Here is where I am at right now. I have four tables: task, project, opportunity, and task_xref. The project and opportunity tables each have a one-to-many relationship with task. I am storing those relationships in task_xref. The schema looks something like this for each table (simplified):
task
----
id(pk)
name
project
-------
id(pk)
name
...
opportunity
-----------
id(pk)
name
...
task_xref
---------
task_id(task id)
fkey(other table id)
Assume that the keys in project and opportunity will not be the same (GUID) so an opportunity can't fetch tasks for a project and so on. This works well on the surface, one xref table to maintain the relationships between task and project, opportunity (or any other tables that might need a task relationship in the future).

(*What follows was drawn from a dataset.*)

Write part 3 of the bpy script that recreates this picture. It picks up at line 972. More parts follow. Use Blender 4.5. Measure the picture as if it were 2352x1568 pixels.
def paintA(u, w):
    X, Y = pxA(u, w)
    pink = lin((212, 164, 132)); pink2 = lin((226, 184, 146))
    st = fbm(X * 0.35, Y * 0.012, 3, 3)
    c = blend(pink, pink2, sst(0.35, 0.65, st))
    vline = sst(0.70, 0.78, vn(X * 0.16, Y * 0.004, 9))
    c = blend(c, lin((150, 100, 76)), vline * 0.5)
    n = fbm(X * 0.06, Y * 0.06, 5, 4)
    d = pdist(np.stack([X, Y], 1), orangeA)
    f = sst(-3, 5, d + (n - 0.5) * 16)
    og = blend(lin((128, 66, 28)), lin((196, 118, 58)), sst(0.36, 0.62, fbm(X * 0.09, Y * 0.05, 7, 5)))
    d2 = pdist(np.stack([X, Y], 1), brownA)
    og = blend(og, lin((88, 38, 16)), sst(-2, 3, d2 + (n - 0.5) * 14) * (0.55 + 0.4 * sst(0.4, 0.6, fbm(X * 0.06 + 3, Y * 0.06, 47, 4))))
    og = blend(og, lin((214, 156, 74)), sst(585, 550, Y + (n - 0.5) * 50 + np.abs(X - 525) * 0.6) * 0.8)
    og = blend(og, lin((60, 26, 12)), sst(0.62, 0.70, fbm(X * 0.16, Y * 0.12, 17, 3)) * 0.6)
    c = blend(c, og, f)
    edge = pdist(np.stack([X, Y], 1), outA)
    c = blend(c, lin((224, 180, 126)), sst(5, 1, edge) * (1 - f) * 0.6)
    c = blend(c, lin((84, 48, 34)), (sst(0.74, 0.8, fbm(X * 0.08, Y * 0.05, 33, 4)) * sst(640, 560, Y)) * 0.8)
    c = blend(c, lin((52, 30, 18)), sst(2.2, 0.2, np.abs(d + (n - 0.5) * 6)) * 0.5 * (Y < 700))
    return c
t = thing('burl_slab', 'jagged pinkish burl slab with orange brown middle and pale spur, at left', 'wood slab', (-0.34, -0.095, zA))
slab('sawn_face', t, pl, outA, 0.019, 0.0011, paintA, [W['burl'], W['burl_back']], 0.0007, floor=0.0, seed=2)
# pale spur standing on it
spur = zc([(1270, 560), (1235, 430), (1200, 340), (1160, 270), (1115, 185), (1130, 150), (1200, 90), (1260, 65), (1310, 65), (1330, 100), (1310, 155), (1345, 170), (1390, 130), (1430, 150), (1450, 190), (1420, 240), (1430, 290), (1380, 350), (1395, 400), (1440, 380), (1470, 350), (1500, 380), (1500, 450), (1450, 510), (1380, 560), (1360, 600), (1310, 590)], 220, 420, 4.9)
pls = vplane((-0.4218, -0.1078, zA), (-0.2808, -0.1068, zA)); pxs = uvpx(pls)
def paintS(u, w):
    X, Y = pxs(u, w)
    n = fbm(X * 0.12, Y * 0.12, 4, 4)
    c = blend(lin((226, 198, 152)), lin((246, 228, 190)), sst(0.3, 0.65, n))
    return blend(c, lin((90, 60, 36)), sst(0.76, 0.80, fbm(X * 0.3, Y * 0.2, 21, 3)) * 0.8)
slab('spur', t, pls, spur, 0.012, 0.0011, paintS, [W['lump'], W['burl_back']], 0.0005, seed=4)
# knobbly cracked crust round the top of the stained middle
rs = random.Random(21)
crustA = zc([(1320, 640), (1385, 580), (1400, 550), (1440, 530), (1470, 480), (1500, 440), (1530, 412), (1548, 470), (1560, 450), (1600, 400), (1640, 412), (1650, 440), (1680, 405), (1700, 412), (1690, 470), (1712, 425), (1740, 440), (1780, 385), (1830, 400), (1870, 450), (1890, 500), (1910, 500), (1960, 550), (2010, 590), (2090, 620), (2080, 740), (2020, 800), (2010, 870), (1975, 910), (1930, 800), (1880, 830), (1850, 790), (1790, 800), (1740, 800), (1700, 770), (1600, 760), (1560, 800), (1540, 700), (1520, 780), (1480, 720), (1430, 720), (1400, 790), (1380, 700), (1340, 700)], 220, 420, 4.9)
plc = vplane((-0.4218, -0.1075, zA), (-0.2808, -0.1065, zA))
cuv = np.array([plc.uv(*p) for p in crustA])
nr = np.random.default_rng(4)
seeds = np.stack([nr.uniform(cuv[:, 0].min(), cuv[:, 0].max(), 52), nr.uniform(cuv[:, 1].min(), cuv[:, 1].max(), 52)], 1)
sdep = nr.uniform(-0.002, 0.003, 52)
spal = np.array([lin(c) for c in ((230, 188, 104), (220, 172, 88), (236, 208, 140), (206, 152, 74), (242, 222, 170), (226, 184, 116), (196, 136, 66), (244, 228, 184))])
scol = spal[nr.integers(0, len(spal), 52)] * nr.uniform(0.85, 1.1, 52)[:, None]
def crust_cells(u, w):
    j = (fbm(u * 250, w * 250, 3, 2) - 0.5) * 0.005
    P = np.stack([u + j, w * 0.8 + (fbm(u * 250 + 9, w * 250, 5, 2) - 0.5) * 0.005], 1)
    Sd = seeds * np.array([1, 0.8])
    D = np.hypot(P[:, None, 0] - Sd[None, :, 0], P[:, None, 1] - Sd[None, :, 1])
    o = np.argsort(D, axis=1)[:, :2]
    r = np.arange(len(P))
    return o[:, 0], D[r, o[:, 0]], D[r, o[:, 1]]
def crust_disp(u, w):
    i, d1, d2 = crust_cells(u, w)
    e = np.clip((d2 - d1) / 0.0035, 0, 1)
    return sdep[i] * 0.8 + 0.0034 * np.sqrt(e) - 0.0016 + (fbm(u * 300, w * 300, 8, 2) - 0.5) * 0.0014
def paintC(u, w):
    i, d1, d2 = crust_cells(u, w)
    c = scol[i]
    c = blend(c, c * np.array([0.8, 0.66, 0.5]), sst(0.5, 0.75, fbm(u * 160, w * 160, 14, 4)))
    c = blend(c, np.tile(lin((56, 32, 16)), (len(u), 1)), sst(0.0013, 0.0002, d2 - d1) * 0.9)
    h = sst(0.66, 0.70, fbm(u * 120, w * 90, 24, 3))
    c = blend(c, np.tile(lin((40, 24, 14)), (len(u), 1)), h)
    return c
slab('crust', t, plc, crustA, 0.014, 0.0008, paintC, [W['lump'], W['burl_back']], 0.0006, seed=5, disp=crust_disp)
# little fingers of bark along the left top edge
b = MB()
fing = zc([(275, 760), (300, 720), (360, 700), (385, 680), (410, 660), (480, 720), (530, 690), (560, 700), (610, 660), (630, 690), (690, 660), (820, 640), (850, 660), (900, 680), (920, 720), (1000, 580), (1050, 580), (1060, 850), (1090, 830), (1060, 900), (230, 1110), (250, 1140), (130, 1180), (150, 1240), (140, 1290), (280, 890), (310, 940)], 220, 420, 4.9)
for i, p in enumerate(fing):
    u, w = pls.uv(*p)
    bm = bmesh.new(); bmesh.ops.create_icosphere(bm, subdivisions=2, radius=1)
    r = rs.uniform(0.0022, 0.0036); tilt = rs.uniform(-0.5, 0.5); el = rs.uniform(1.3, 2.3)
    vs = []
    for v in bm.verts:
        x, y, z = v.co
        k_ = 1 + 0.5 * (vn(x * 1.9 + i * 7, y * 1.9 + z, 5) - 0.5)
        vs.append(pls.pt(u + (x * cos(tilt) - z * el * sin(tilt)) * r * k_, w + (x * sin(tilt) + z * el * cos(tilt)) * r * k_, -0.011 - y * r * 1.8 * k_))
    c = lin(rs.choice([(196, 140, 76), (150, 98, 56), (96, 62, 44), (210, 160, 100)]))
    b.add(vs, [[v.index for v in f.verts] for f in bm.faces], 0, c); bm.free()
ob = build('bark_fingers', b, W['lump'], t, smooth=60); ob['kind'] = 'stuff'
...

My current dilemma is of bi-directionality. If I'm looking to get all the tasks for an individual project or opportunity it's no problem. If I'm pulling back a task and want to know the name of the related project or opportunity I can't. I have no way of knowing whether the related fkey is a project or opportunity. In the future I will probably have other tables with task relationships; while I have 2 tables now, there could be many more in the future.
Here are the possible solutions I've thought of so far: 1) separate xref table for each pair (e.g. task_project_xref, task_opportunity_xref...) cons: I have to run a query for each xref table looking for relationships for a task
2) a third column in task_xref to point to the parent table cons: this seems like a kludge to me
3) store the primary keys in project, opportunity in an identifiable way (e.g. proj1, proj2, proj3, opp1, opp2, opp3) so I can tell which table a task relates to by looking at the fkey cons: this feels like I'm making the primary keys in projects and opportunities magical, imbuing them with more meaning than just being an identifier to a single record (maybe I'm over-thinking it)
My question then is this: Are there other solutions I am overlooking? Which solution is better/worse than the others?
I am trying to keep joins limited if possible and performance as good as possible. I am also not opposed to joining data in code if that will help simplify things.
I am using PHP and MySQL (MyISAM tables presently, but will use INNODB if there is a reason to do so).